Both were measures of trust in government: questions that asked respondents whether they believed their government would do the right thing and whether they believed that most public officials are honest. When these measures declined, murders went up.

Indeed, the doubling in the murder rate in the 1960s-70s coincided with Vietnam and Watergate and a rise in conspiracy theory thriller movies. On the other hand, it also followed the triumphs of the civil rights movement, the growth of black pride/black power movements, and the triumph of liberalism on the Supreme Court, in academia, and in the various forms of the media.

Randolph Roth’s research also focused on the American case, but went much further back in time. When he examined so-called “impersonal” killings — murders between strangers or people unrelated to one another — he found a close statistical correlation in times of political crisis. He hypothesized that “state breakdowns and political crises of legitimacy produce surges in non-domestic homicides [while] the restoration of order and legitimacy produces declines in such homicides.”

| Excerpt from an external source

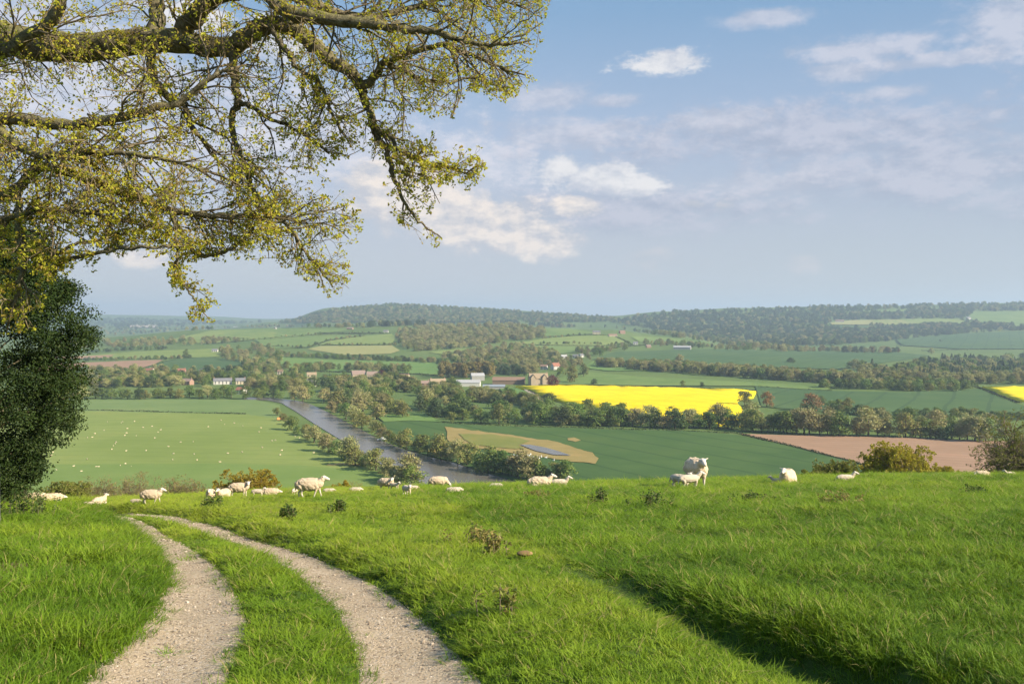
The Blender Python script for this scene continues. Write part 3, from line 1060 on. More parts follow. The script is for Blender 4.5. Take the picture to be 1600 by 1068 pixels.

His argument eventually found full expression in a book as well as a number of related articles. Roth’s collective work indicates that the Colonies, quite violent at first, became rather stable by the mid-18th century, the height of political integration into the British Empire. Things subsequently fell apart during the revolutionary era, but recovered during the 1790s, with the murder rate hitting all-time lows in the early 19th century — lower, arguably, than anywhere in Europe.

Interesting. And yet, perhaps, the Warren Court era and the First BLM Era’s Ferguson Effect might be slightly more relevant than the Federalist Era to the huge surge in murders during the, you know, Second BLM Era’s Minneapolis Effect?

… Roth argues that these fluctuations — as well as those in Europe — can best be explained by the strength or weakness of citizens’ belief in the integrity of the political order. This includes a conviction that government is stable, that the legal system is impartial, and that elected and appointed officials have a legitimate claim to power. These beliefs foster a sense of solidarity among citizens that, whatever their differences, enables them to view each other as sharing a common political identity.

So, you are saying that the fanaticism of Democratic mayors and governors to overthrow Trump in 2020 By Any Means Necessary caused them to endorse the statistically ridiculous racist calumnies against their own administrations of Black Lives Matter, leading their cities to be subjected to Burn, Loot, and Murder (BLM in practice if not in theory)?

Perhaps.

But is Mihm saying this? Or is he hoping readers will assume that it’s Trumpistas doing all the extra murdering?

The last year has brought a sustained attack on the legitimacy of political institutions and the fragile solidarity that defines American society. At this point, Americans are divided in ways not seen since the Civil War, with many skeptical that leaders will do the right thing. And, once again, the murder rate is rising.

But the current period is most unusual for how polarized white people are. Yet white people weren’t doing most of the incremental murdering after Memorial Day.

A simpler explanation for why blacks exuberantly murdered other blacks in such large numbers during the Racial Reckoning is because The Establishment told them that it was wrong for blacks to be hassled by the cops and right for blacks to express their feelings of righteous rage.